» What the task requires
Note each line of the listing that contains the string "scene", and copy it.

- - -

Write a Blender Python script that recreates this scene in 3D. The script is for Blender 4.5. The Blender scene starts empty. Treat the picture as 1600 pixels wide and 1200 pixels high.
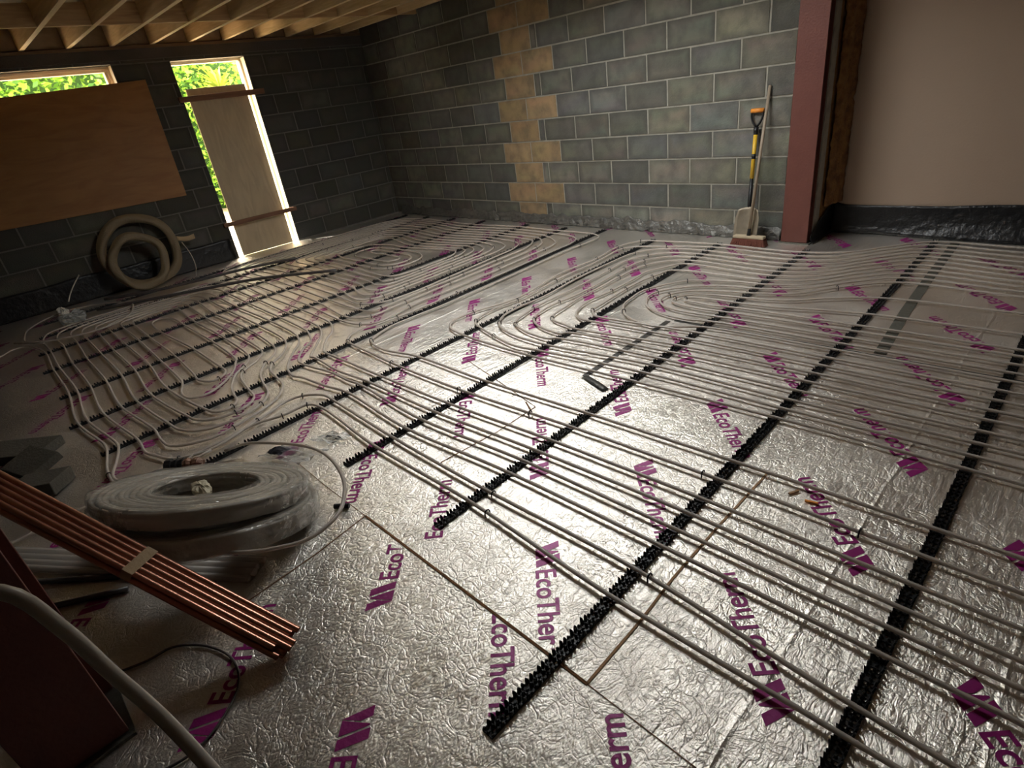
import bpy, bmesh, math, random, json
from mathutils import Matrix, Vector
random.seed(7)
C = bpy.context.scene.collection
S = bpy.context.scene
# ---------------------------------------------------------------- camera, world, sun, large lights, exposure
cam_d = bpy.data.cameras.new('camera'); cam = bpy.data.objects.new('camera', cam_d); C.objects.link(cam)
cam_d.sensor_width = 36; cam_d.lens = 20.058; cam_d.clip_start = .02; cam_d.clip_end = 200
M = Matrix(((0.7002894, -0.2417598, 0.6716747, 2.4563847), (0.7014816, 0.4075058, -0.5846901, -5.0895852),
            (-0.1323568, 0.8806198, 0.4549621, 1.4699942), (0, 0, 0, 1)))
cam.matrix_world = M
S.camera = cam
S.view_settings.view_transform = 'Standard'; S.view_settings.look = 'None'
S.view_settings.gamma = 1; S.view_settings.use_curve_mapping = False
S.view_settings.exposure = 0.17
wd = bpy.data.worlds.new('sky'); S.world = wd; wd.use_nodes = True
bg = wd.node_tree.nodes['Background']; bg.inputs['Color'].default_value = (1, .88, .70, 1); bg.inputs['Strength'].default_value = 20
sun_d = bpy.data.lights.new('sun', 'SUN'); sun_d.energy = 26; sun_d.angle = .02; sun_d.color = (1, .96, .85)
sun = bpy.data.objects.new('sun', sun_d); C.objects.link(sun)
sun.rotation_euler = Vector((.30, .30, -1)).to_track_quat('-Z', 'Y').to_euler()
def area(name, loc, tgt, sx, sy, e, col):
    d = bpy.data.lights.new(name, 'AREA'); d.shape = 'RECTANGLE'; d.size = sx; d.size_y = sy; d.energy = e; d.color = col
    o = bpy.data.objects.new(name, d); C.objects.link(o); o.location = loc
    o.rotation_euler = (Vector(tgt) - Vector(loc)).to_track_quat('-Z', 'Y').to_euler(); return o
area('rooflight_daylight', (-.6, -1.85, 2.86), (-.6, -1.85, 0), 1.4, 1.2, 88, (.95, .985, 1))
# ---------------------------------------------------------------- materials
def mat(name, col, rough=.6, metal=0, bump=0, bscale=40, var=0, vscale=6, col2=None, trans=0, alpha=1, spec=.5, attr=False, coat=0, bdist=.01):
    m = bpy.data.materials.new(name); m.use_nodes = True; n = m.node_tree.nodes; l = m.node_tree.links; b = n['Principled BSDF']
    b.inputs['Base Color'].default_value = (*col, 1); b.inputs['Roughness'].default_value = rough; b.inputs['Metallic'].default_value = metal
    b.inputs['Specular IOR Level'].default_value = spec; b.inputs['Transmission Weight'].default_value = trans; b.inputs['Alpha'].default_value = alpha
    b.inputs['Coat Weight'].default_value = coat
    tc = n.new('ShaderNodeTexCoord')
    src = None
    if attr:
        a = n.new('ShaderNodeAttribute'); a.attribute_name = 'col'; src = a.outputs['Color']; l.new(src, b.inputs['Base Color'])
    if var:
        nz = n.new('ShaderNodeTexNoise'); nz.inputs['Scale'].default_value = vscale; nz.inputs['Detail'].default_value = 6
        l.new(tc.outputs['Object'], nz.inputs['Vector'])
        mx = n.new('ShaderNodeMixRGB'); mx.blend_type = 'MIX'
        if src: l.new(src, mx.inputs[1])
        else: mx.inputs[1].default_value = (*col, 1)
        c2 = col2 or tuple(c * .4 for c in col)
        mx.inputs[2].default_value = (*c2, 1)
        rp = n.new('ShaderNodeMapRange'); rp.inputs[1].default_value = .42; rp.inputs[2].default_value = .68; rp.inputs[4].default_value = var
        l.new(nz.outputs['Fac'], rp.inputs[0]); l.new(rp.outputs[0], mx.inputs[0]); l.new(mx.outputs[0], b.inputs['Base Color'])
    if bump:
        nb = n.new('ShaderNodeTexNoise'); nb.inputs['Scale'].default_value = bscale; nb.inputs['Detail'].default_value = 4
        l.new(tc.outputs['Object'], nb.inputs['Vector'])
        bp = n.new('ShaderNodeBump'); bp.inputs['Strength'].default_value = bump; bp.inputs['Distance'].default_value = bdist
        l.new(nb.outputs['Fac'], bp.inputs['Height']); l.new(bp.outputs[0], b.inputs['Normal'])
    return m
def foil_mat(name, col, rough, metal):
    m = bpy.data.materials.new(name); m.use_nodes = True; n = m.node_tree.nodes; l = m.node_tree.links; b = n['Principled BSDF']
    b.inputs['Base Color'].default_value = (*col, 1); b.inputs['Roughness'].default_value = rough; b.inputs['Metallic'].default_value = metal
    tc = n.new('ShaderNodeTexCoord'); O = tc.outputs['Object']
    def node(t, **k):
        x = n.new(t)
        for a, v in k.items(): x.inputs[a].default_value = v
        return x
    # broad waviness
    n1 = node('ShaderNodeTexNoise', Scale=5.0, Detail=5.0, Roughness=.6); l.new(O, n1.inputs['Vector'])
    # crinkle ridges: voronoi edges on warped coordinates
    wp = node('ShaderNodeTexNoise', Scale=9.0, Detail=2.0); l.new(O, wp.inputs['Vector'])
    av = n.new('ShaderNodeVectorMath'); av.operation = 'MULTIPLY_ADD'; av.inputs[1].default_value = (.12, .12, 0); l.new(wp.outputs['Color'], av.inputs[0]); l.new(O, av.inputs[2])
    v1 = n.new('ShaderNodeTexVoronoi'); v1.feature = 'DISTANCE_TO_EDGE'; v1.inputs['Scale'].default_value = 24; l.new(av.outputs[0], v1.inputs['Vector'])
    v2 = n.new('ShaderNodeTexVoronoi'); v2.feature = 'DISTANCE_TO_EDGE'; v2.inputs['Scale'].default_value = 70; l.new(av.outputs[0], v2.inputs['Vector'])
    r1 = node('ShaderNodeMapRange'); r1.inputs[2].default_value = .10; l.new(v1.outputs['Distance'], r1.inputs[0])
    r2 = node('ShaderNodeMapRange'); r2.inputs[2].default_value = .16; l.new(v2.outputs['Distance'], r2.inputs[0])
    # creases running with the boards
    mp = n.new('ShaderNodeMapping'); mp.inputs['Scale'].default_value = (22, 4.5, 1); l.new(O, mp.inputs['Vector'])
    n3 = node('ShaderNodeTexNoise', Scale=2.2, Detail=7.0, Roughness=.62, Distortion=.6); l.new(mp.outputs[0], n3.inputs['Vector'])
    n4 = node('ShaderNodeTexNoise', Scale=120.0, Detail=3.0); l.new(O, n4.inputs['Vector'])
    def mad(a, k, c):
        x = n.new('ShaderNodeMath'); x.operation = 'MULTIPLY_ADD'; l.new(a, x.inputs[0]); x.inputs[1].default_value = k
        if c is None: x.inputs[2].default_value = 0
        else: l.new(c, x.inputs[2])
        return x.outputs[0]
    # patches where the foil is calm and patches where it is crumpled
    n5 = node('ShaderNodeTexNoise', Scale=1.6, Detail=2.0); l.new(O, n5.inputs['Vector'])
    r5 = node('ShaderNodeMapRange'); r5.inputs[1].default_value = .38; r5.inputs[2].default_value = .62; r5.inputs[3].default_value = .6; r5.inputs[4].default_value = 1.0; l.new(n5.outputs['Fac'], r5.inputs[0])
    h = mad(n1.outputs['Fac'], 1.3, None)
    c = mad(r1.outputs[0], .15, None); c = mad(r2.outputs[0], .08, c)
    mm = n.new('ShaderNodeMath'); mm.operation = 'MULTIPLY_ADD'; l.new(c, mm.inputs[0]); l.new(r5.outputs[0], mm.inputs[1]); l.new(h, mm.inputs[2]); h = mm.outputs[0]
    h = mad(n3.outputs['Fac'], .95, h); h = mad(n4.outputs['Fac'], .17, h)
    # taped seams: narrow ridges along y at known x
    sx = n.new('ShaderNodeSeparateXYZ'); l.new(O, sx.inputs[0])
    wob = node('ShaderNodeTexNoise', Scale=2.0, Detail=3.0); l.new(O, wob.inputs['Vector'])
    for x0 in (-2.35, -1.01, .17, 2.1, 2.545, 3.3):
        a = mad(wob.outputs['Fac'], .05, sx.outputs['X'])
        d = n.new('ShaderNodeMath'); d.operation = 'SUBTRACT'; l.new(a, d.inputs[0]); d.inputs[1].default_value = x0 + .025
        ab = n.new('ShaderNodeMath'); ab.operation = 'ABSOLUTE'; l.new(d.outputs[0], ab.inputs[0])
        mr = node('ShaderNodeMapRange'); mr.inputs[2].default_value = .010; mr.inputs[3].default_value = .5; mr.inputs[4].default_value = 0; l.new(ab.outputs[0], mr.inputs[0])
        ad = n.new('ShaderNodeMath'); l.new(h, ad.inputs[0]); l.new(mr.outputs[0], ad.inputs[1]); h = ad.outputs[0]
    bp = n.new('ShaderNodeBump'); bp.inputs['Strength'].default_value = .62; bp.inputs['Distance'].default_value = .011
    l.new(h, bp.inputs['Height']); l.new(bp.outputs[0], b.inputs['Normal'])
    # slight dulling by dust
    n6 = node('ShaderNodeTexNoise', Scale=2.5, Detail=6.0); l.new(O, n6.inputs['Vector'])
    r6 = node('ShaderNodeMapRange'); r6.inputs[1].default_value = .35; r6.inputs[2].default_value = .7; r6.inputs[3].default_value = rough - .06; r6.inputs[4].default_value = rough + .1
    l.new(n6.outputs['Fac'], r6.inputs[0]); l.new(r6.outputs[0], b.inputs['Roughness'])
    return m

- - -

» Exercise result
Write a Blender Python script that recreates this scene in 3D. The script is for Blender 4.5. The Blender scene starts empty. Treat the picture as 1600 pixels wide and 1200 pixels high.
C = bpy.context.scene.collection
S = bpy.context.scene